A : Est-ce que cela a facilité les relations avec Gato et Timal, les deux invités de l’EP ?
C : Gato oui, logiquement. C’est plus par rapport à mon équipe pour Timal, on a des gens en commun. Même si la connexion qui s’est faite avec Kopp avant a pu jouer aussi, c’est sûr que ça facilite les choses. Ensuite, on s’est super bien entendus donc ça s’est très bien passé.
A : Des connexions avec les autres artistes 92i sont-elles à prévoir ?
C : Peut-être… (Rires)
A : Est-ce que tu es connecté avec des artistes de la scène sénégalaise ?
C : Oui, déjà les membres de mon collectif LGK pour le côté francophone, ou Nix, qui rappe en wolof, avec qui je suis connecté sur les réseaux. Comme je t’ai dit, Dakar, c’est une petite ville, et on se connaît tous de près ou de loin.

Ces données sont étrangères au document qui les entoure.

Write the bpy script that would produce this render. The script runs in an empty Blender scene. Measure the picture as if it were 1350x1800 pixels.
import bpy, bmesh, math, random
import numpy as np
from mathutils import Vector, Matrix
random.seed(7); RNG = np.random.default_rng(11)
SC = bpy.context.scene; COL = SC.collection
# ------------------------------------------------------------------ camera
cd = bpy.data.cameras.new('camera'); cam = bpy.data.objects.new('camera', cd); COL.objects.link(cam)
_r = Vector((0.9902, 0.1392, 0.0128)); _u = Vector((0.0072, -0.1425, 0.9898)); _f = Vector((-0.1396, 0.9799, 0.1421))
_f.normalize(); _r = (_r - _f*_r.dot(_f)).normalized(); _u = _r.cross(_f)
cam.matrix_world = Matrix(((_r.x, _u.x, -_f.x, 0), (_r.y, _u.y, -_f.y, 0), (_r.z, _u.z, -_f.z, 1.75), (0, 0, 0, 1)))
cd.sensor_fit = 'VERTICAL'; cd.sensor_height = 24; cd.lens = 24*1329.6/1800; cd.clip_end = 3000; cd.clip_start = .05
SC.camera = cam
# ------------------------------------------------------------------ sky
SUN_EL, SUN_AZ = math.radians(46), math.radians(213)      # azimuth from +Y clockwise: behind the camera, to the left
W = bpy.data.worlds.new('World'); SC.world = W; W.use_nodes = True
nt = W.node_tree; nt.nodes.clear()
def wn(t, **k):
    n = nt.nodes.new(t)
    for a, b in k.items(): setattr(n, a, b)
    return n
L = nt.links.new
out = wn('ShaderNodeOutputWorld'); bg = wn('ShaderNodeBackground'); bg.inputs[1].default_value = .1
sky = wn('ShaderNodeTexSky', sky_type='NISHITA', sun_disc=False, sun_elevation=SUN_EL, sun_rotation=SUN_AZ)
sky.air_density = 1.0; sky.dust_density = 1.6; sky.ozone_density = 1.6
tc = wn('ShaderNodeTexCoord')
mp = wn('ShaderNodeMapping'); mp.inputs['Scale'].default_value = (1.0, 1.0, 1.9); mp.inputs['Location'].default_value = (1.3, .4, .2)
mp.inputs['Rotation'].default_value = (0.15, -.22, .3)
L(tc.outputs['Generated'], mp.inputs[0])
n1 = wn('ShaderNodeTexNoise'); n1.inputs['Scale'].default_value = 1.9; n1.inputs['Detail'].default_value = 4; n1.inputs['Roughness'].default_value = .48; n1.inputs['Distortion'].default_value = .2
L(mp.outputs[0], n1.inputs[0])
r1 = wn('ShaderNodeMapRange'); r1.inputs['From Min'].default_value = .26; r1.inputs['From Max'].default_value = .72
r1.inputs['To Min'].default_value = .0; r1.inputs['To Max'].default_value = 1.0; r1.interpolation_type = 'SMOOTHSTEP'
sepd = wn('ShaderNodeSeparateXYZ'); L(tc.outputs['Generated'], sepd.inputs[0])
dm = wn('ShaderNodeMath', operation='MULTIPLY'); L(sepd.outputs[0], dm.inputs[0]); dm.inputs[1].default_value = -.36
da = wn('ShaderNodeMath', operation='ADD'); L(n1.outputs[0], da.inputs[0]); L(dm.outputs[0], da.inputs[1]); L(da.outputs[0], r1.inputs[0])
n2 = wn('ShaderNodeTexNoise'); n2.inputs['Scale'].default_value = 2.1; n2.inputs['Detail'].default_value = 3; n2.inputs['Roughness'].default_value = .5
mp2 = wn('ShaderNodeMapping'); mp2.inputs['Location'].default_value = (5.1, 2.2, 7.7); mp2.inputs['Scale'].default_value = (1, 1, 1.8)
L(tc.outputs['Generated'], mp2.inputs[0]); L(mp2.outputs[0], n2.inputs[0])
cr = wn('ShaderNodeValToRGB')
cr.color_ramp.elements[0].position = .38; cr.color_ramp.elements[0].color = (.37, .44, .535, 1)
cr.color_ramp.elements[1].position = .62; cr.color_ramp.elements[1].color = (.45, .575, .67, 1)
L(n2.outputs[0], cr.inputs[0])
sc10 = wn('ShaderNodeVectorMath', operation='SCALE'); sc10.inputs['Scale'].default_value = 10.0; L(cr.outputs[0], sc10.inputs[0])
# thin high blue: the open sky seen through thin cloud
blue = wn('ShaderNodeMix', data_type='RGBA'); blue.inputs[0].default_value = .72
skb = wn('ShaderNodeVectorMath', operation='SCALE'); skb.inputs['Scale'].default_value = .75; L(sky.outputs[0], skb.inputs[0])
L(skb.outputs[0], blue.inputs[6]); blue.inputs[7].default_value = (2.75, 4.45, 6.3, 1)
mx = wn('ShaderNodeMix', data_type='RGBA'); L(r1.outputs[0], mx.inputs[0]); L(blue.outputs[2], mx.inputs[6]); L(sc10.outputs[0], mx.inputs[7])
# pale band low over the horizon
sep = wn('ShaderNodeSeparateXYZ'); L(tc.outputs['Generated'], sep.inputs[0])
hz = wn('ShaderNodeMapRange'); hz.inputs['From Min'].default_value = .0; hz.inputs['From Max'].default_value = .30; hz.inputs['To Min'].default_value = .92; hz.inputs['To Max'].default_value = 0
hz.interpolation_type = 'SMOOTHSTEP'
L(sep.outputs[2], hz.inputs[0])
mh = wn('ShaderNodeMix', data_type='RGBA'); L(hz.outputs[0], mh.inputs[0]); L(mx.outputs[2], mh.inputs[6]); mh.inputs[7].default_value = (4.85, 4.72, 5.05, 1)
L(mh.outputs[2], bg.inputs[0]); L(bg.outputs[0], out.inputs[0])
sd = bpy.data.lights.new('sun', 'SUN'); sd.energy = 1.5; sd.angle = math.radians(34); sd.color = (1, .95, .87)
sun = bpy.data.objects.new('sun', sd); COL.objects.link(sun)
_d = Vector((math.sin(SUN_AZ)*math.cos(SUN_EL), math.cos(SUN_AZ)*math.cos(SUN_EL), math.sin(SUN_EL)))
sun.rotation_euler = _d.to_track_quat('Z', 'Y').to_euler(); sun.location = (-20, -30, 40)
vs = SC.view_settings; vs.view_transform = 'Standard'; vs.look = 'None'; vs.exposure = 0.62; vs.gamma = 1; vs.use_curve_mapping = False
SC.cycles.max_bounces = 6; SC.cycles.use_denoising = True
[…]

A : Dans Bala, tu dis : « Mec de la zone travaille deux fois plus ». Ça fait penser à ce qu’Usky disait dans Rétina, « Maman m’a dit, tu feras dix fois plus pour avoir dix fois moins ». Est-ce que le goût du travail est la qualité principale nécessaire pour être un artiste 92i ?

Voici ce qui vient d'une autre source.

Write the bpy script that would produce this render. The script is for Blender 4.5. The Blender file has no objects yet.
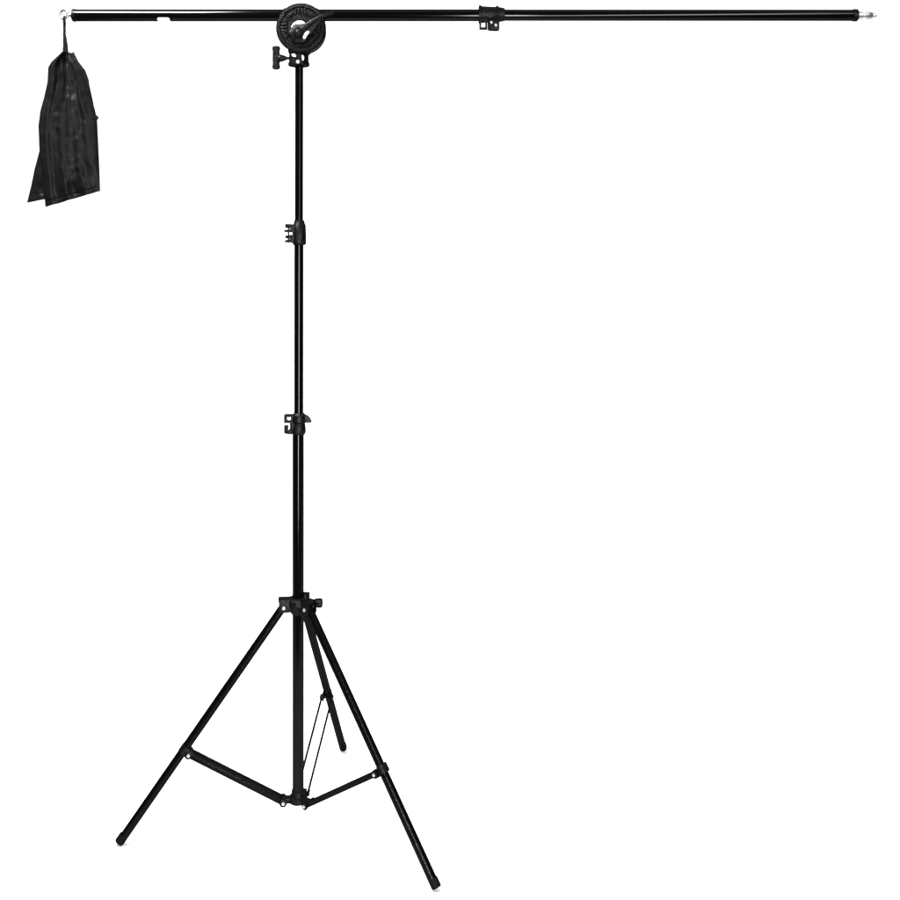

C : Pour être un artiste tout court. Le goût du travail, il faut l’avoir. Tu peux avoir ton talent, si tu n’as pas ce goût du travail, de la remise en question et de la douleur, peu importe ton domaine, tu n’iras pas loin. Là où je peux ramener l’étiquette 92i, c’est que vu que tout le monde a ce goût-là, ça te challenge constamment. Tu peux pas ralentir le rythme, impossible. Quand j’ai fini Kaïzen, j’ai écouté Anhédonie d’Usky, une claque, frérot ! Ça me challenge. L’album de SDM, ça me challenge, celui de Green Montana, encore plus. Roni0Block, comment il arrive, il a la dalle, ça me challenge. C’est ça qui est lourd dans ce label, et vu qu’on est tous proches les uns des autres, c’est une démarche constamment positive, toujours dans la démarche Kaïzen.

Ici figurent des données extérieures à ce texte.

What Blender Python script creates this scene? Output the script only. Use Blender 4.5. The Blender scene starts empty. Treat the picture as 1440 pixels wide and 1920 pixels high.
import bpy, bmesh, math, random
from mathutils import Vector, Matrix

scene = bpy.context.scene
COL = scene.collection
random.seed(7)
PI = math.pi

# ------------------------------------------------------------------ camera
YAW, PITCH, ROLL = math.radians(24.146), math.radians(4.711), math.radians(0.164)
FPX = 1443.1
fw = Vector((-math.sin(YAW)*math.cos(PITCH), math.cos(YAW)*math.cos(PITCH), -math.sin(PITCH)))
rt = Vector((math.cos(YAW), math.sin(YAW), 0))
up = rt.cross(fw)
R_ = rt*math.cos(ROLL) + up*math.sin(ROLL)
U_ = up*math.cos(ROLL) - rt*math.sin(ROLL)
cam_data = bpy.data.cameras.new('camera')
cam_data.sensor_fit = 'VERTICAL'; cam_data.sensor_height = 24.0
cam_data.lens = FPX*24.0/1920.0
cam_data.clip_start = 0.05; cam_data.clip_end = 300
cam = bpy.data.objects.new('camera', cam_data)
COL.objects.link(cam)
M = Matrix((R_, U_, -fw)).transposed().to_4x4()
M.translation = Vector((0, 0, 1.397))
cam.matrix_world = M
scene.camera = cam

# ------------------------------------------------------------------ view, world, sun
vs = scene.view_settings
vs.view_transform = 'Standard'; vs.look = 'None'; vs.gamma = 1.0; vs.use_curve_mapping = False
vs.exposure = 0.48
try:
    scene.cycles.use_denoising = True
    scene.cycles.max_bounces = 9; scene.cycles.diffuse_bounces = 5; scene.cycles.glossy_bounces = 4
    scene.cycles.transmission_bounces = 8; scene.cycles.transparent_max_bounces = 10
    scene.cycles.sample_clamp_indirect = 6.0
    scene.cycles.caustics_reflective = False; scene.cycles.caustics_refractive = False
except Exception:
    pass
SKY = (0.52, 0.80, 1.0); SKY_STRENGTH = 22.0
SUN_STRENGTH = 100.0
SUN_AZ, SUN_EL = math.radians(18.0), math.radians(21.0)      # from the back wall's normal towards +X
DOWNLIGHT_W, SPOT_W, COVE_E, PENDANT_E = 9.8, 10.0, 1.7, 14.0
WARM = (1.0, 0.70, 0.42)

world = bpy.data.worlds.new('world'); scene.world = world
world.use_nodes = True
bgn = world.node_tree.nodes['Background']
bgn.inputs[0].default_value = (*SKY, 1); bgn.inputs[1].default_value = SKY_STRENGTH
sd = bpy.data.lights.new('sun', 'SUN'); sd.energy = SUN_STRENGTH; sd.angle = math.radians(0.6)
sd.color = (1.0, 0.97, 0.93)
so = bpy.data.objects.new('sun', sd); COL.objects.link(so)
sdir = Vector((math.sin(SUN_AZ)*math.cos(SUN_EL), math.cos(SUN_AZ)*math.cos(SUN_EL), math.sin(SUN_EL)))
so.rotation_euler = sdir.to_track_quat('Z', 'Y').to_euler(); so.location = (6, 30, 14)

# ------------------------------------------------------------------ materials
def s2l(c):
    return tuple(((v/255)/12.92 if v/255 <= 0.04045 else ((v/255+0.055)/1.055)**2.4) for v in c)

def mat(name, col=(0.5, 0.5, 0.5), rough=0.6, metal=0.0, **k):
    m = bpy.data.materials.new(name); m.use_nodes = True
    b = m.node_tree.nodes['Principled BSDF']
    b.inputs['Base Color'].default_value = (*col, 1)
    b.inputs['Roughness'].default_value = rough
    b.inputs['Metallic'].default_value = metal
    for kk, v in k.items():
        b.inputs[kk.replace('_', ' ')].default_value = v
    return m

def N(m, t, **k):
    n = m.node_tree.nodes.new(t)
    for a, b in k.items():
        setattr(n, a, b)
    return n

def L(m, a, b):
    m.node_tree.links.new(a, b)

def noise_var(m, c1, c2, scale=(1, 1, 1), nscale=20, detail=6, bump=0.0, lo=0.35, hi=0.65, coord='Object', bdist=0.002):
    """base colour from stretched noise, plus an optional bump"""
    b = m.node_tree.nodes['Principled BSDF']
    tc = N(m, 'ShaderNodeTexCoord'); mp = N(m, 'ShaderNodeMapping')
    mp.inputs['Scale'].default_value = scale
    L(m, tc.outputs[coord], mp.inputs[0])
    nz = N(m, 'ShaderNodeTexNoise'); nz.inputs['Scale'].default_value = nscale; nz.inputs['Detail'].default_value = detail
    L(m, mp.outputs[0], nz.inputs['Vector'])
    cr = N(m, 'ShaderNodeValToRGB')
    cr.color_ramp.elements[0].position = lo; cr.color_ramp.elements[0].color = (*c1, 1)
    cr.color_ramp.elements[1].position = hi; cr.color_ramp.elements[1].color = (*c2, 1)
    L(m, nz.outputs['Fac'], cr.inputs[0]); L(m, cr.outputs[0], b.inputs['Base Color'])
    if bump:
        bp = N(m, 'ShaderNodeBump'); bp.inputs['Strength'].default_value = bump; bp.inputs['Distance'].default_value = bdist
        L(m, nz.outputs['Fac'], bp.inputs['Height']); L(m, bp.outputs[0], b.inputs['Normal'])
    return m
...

A : Est-ce que l’on peut attendre un album dans la foulée de cet EP ?
C : En tout cas, il y aura un projet, un projet de plus de titres.
A : Pourras-tu te produire sur scène ?
C : Ouais, j’aurai des scènes avec Kopp cet été. Pour les projets d’après j’aurai des scènes en mon nom, mais là je ferai les festivals cet été. Ça sera une opportunité de montrer au public qu’il y a une énergie, un truc à capter, et sur les projets d’après, on va faire des petites salles, et augmenter petit à petit jusqu’au Stade de France Inch’Allah ! (Rires)
L’EP Kaïzen de Chaax est disponible sur toutes les plateformes de streaming.